Part one: Link
I began this essay by saying that the very title of this little essay is an absurdity, because you don’t teach kids how to be religious, because they already are religious. Yet at the same time we all know that we do indeed have to teach kids how to be religious. They may be inherently religious, but we know that we also have to teach them how to be religious. I think I can be a little more precise in that statement: Children, all persons, are inherently religious; but children, and all persons, can only be fully religious within community.
To say this flies in the face of common beliefs in the West, particularly in the United States. Here in the United States, we trumpet our idea that each human being is an individual unto himself or herself; we proclaim that like the cowboy gunslingers of our national mythos we can only rely on ourselves; we say that like the free-market economics which motivate us that individuals, not families or communities, are the primary unit of our society.
Here in the United States, religious education has been reduced to developmental psychology; it has been reduced to “lifespan faith development.” In this reductionist model, we have one primary method for teaching children how to be religious: we separate them by age, and teach them from a curriculum based on their “developmental stage.” We have become extreme followers of Jean Piaget, assuming that children are like little scientists who figure everything out on their own; and if they fail to live up to our expectations, we label them “developmentally delayed” and imply they are somehow less than fully human.
I find it sadly ironic that religious liberals bemoan the evils of development — housing developments that drive out family farms, economic development overseas that kills off local economies, etc. — while in our own congregations we “develop” our children.

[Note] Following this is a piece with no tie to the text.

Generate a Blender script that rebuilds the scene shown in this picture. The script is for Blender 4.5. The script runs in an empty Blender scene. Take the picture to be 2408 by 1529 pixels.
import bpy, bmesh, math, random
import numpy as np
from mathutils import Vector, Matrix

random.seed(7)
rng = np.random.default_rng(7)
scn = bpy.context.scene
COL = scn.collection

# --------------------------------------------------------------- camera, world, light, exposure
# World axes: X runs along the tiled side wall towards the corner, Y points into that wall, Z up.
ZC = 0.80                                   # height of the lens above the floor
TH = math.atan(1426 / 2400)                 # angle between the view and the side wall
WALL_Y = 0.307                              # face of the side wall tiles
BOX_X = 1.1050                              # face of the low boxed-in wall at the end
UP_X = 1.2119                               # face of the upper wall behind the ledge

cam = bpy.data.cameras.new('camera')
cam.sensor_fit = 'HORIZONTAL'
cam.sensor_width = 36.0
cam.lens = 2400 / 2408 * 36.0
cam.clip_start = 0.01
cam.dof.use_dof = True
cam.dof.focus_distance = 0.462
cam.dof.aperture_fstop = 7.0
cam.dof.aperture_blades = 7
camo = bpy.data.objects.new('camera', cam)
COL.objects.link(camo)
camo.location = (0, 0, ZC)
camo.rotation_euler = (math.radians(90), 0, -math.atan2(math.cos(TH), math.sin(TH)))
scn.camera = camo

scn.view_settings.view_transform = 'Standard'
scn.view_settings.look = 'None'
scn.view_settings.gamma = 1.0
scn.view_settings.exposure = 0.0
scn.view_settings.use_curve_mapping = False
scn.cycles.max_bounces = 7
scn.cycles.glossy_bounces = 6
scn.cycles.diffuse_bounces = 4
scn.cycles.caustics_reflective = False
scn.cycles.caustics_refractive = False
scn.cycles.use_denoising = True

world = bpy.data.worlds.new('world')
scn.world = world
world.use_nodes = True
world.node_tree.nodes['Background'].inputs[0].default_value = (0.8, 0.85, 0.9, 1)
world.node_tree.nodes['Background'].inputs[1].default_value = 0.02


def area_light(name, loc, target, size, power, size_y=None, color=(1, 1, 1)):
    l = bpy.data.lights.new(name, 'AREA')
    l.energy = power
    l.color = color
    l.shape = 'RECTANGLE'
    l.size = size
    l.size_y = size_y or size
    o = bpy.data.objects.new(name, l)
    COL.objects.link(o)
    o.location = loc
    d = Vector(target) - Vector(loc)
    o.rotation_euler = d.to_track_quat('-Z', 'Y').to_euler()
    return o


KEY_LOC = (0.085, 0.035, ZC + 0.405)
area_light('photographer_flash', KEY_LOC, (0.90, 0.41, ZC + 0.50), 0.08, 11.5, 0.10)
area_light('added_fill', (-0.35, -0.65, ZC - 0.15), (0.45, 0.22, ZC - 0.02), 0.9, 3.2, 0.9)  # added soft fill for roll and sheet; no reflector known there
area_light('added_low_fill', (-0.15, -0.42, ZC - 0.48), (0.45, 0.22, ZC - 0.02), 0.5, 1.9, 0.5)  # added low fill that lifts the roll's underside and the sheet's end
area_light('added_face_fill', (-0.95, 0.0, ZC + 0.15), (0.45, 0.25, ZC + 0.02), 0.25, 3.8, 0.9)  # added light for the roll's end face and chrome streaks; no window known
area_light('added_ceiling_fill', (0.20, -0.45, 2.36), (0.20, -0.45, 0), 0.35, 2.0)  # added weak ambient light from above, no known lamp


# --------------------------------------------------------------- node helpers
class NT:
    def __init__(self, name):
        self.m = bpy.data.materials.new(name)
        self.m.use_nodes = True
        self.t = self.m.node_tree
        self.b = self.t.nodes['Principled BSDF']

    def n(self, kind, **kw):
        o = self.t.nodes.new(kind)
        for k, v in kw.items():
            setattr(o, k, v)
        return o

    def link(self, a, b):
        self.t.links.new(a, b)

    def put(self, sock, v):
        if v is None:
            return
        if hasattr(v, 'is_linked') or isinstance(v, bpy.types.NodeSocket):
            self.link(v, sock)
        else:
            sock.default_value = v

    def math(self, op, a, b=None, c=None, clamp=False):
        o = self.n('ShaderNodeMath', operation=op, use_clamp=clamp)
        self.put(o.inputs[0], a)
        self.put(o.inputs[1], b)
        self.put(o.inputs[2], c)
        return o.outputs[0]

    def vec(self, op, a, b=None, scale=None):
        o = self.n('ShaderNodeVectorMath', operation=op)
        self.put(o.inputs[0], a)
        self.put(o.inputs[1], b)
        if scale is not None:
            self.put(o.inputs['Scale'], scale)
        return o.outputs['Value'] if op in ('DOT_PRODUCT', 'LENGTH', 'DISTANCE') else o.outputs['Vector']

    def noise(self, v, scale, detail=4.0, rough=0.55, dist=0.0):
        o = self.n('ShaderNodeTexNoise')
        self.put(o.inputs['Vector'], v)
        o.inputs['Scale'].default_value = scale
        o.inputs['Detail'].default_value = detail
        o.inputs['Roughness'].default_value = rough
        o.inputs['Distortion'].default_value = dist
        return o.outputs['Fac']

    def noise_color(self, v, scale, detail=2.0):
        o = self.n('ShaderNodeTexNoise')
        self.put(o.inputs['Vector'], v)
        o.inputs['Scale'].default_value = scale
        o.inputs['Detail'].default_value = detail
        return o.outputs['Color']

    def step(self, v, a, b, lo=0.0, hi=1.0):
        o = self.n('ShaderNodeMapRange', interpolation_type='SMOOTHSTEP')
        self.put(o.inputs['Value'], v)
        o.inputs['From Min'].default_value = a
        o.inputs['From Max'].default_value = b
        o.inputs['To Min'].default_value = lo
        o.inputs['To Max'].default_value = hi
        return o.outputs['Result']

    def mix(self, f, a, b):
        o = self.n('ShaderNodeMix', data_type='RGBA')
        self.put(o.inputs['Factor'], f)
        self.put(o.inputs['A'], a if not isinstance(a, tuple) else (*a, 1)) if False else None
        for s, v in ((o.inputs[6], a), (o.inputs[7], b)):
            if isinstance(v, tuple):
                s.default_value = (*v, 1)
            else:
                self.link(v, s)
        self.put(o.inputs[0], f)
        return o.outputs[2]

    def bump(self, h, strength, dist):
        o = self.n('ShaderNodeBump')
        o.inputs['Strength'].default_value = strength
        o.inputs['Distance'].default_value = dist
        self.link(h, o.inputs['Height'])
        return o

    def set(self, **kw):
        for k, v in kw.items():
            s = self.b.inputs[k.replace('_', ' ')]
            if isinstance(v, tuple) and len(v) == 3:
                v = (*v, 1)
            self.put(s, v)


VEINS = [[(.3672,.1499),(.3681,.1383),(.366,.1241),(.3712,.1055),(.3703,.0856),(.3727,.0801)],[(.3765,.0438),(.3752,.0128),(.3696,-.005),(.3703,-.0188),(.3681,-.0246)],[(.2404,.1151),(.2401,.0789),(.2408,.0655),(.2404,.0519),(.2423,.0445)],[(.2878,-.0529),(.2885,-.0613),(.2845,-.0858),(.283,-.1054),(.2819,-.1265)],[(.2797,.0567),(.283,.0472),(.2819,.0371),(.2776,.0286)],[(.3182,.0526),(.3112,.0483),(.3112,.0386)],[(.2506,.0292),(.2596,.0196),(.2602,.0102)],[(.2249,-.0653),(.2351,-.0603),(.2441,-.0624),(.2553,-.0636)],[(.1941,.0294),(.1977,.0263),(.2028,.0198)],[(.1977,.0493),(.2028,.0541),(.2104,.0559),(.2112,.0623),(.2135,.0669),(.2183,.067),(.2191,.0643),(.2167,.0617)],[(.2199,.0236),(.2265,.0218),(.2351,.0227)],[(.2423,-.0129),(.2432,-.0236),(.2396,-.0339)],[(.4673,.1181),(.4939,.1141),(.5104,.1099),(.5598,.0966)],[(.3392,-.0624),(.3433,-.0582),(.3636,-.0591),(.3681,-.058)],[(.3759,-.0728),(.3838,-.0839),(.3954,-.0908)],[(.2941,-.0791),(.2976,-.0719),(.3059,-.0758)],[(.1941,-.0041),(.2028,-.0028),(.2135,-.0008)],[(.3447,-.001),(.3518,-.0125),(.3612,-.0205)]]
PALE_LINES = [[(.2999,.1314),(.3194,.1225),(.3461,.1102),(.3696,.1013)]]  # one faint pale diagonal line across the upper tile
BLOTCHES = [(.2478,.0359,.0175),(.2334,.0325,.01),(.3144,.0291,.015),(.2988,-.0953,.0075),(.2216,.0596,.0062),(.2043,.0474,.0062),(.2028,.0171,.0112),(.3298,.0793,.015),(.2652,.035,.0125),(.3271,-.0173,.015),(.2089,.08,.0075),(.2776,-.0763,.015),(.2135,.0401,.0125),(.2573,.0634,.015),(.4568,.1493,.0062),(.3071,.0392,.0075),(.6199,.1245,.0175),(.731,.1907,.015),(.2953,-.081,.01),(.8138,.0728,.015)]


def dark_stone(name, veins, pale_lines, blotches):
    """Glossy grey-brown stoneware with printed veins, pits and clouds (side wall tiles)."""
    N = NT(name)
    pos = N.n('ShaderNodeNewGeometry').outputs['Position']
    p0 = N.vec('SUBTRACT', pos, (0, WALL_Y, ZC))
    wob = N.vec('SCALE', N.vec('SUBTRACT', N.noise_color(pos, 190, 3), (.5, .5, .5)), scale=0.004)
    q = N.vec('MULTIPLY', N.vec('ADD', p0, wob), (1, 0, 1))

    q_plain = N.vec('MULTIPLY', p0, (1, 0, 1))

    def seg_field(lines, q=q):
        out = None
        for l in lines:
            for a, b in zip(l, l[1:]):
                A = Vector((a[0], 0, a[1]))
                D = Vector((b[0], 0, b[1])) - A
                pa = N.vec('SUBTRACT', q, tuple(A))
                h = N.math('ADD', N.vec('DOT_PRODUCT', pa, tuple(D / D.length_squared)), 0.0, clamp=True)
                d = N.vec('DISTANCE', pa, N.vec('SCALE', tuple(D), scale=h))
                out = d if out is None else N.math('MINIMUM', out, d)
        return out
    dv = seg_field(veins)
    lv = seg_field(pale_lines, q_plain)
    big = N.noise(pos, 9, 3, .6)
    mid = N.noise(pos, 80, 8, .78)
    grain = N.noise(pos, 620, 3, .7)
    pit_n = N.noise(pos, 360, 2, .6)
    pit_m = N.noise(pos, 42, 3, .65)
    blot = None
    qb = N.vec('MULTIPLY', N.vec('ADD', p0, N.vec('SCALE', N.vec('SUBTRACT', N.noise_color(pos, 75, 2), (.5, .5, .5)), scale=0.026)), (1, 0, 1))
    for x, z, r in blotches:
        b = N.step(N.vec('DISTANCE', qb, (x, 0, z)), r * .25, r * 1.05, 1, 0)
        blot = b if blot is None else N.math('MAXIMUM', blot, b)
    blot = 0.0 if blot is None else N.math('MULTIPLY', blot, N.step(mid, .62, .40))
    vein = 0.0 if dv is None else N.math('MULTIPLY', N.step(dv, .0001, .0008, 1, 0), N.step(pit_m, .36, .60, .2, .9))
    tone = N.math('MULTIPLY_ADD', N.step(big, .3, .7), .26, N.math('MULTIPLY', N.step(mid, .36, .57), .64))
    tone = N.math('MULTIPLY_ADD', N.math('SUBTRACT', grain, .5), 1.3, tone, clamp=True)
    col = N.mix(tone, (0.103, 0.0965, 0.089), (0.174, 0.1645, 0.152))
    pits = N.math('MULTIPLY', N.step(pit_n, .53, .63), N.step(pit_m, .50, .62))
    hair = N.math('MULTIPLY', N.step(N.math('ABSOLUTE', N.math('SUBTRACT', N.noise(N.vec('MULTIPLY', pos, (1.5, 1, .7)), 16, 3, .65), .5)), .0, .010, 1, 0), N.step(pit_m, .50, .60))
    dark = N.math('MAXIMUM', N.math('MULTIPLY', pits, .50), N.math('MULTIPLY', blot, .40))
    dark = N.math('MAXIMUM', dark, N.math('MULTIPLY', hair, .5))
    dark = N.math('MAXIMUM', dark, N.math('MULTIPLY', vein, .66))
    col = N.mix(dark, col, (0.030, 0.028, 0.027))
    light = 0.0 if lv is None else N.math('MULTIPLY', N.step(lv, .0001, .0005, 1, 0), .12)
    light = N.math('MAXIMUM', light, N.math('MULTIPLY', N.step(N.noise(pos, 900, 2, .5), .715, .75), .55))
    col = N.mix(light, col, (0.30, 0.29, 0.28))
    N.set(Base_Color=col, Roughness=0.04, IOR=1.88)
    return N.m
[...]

No wonder our children do not return to our congregations when they get older:– the contradiction is too much to stomach.
Years ago, John Westerhoff asked the question, “will our children have faith?” in his book by that name. Today, we have not yet learned how to teach our kids to be religious, and we are still asking that same question. If we are going to answer that question, we have to get beyond our limited, reductionistic models and methods for teaching kids to be religious.
And when I say “we,” I mean you and me:– not denominational officials, not ministers or professional religious educators, not parents, but everyone who considers herself or himself a person of faith. We have to abandon our overly individualistic notions of what it means to be religious, acknowledging that religion has to take place in a community that includes human beings and the transcendent (and probably other living beings too, but that’s a topic for another essay). When you say, “I’m not religious, but I’m spiritual, and that’s why I don’t go to church [or to temple, or whatever]”, you are being overly individualistic, you are maintaining an attitude that will diminish the human community that nurtures individuals into faith, and therefore you are indirectly but in a very real sense preventing children from learning how to be religious — to be blunt, you are being selfish and you are killing religion. You and I cannot delegate the teaching of religion to someone else, hiding behind the insights of psychology in order to do so:– “Children learn best in Sunday school classes, taught by paid teachers, so I don’t need to get involved.” The very fact that you and I are religious (or spiritual, if you prefer that term) means that we are teachers of religion, and we had better shoulder that responsibility.
Teaching kids to be religious is a complex task, one that cannot be reduced to one sentence. Yet when we look at how and why we are failing our children, maybe we can sum that up in one sentence: We are not taking responsibility, as a whole community, for our children. Fortunately, you can change that situation: show up, take responsibility, learn how to teach our kids to be religious.